What are some good conditions on $H$ that make the quotient $G/H$ cyclic?

I want to avoid any further restriction on $G$.


Solution 1:

This is largely the wrong question. Let $H,K$ be groups and let $G = H \times K$ so that $H \trianglelefteq G$. (This is not the only way to get to the upcoming punchline.)

What sort of conditions can you apply to $H$ to force $K \cong G/H$ cyclic? (Notice that $K$ was chosen entirely independently of $H$.)

There are no such conditions generally. You say you don't want to constrain $G$, but $G$ is the only thing that controls the cosets of $H$. $H$ is stuck in one of its cosets and has no control over the rest of $G$.

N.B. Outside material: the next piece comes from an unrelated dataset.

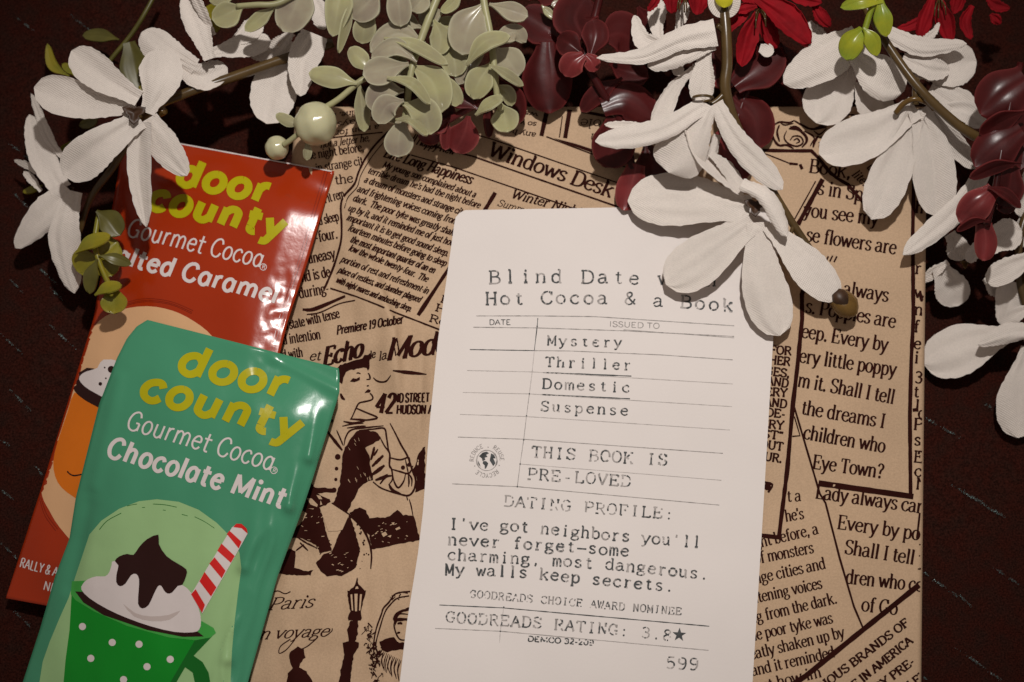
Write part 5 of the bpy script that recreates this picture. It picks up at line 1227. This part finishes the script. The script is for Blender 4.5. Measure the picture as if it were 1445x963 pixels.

Notice that no one is giving you constraints on $H$. They constrain the number of cosets of $H$ (via $|G|/|H|$) or they require $G$ special (see especially the finite version of special). This is because constraining a tiny chunk of $G$ is too weak to control the cosets of that chunk.

Solution 2:

Another sufficient condition that captures some of those already mentioned is that $\gcd([G:H], \phi([G:H]))= 1$, where $\phi$ is Euler's function. This is a condition that guarantees that every group of order $[G:H]$ is cyclic, and includes numbers, such as $255$, that are products of more than two primes.

Solution 3:

Proposition Let $G$ be a finite group, $H$ a subgroup with $|G:H|=p$, a prime. If gcd$(|H|,p-1)=1$, or $p$ is the smallest prime dividing $|G|$, then $H$ is normal and hence $G/H \cong C_p$.

Solution 4:

Whenever $\frac{|G|}{|H|}$ has order $p$ with $p$ prime, or has order $pq$ with primes $p<q$ and $p\nmid q-1$, then $G/H$ is cyclic.

If $H$ is special, then $G/H$ is cyclic, e.g., if $H=G$.

Solution 5:

A sufficient condition (although not a necessary one) is that $\frac{|G|}{|H|}$ is a prime number.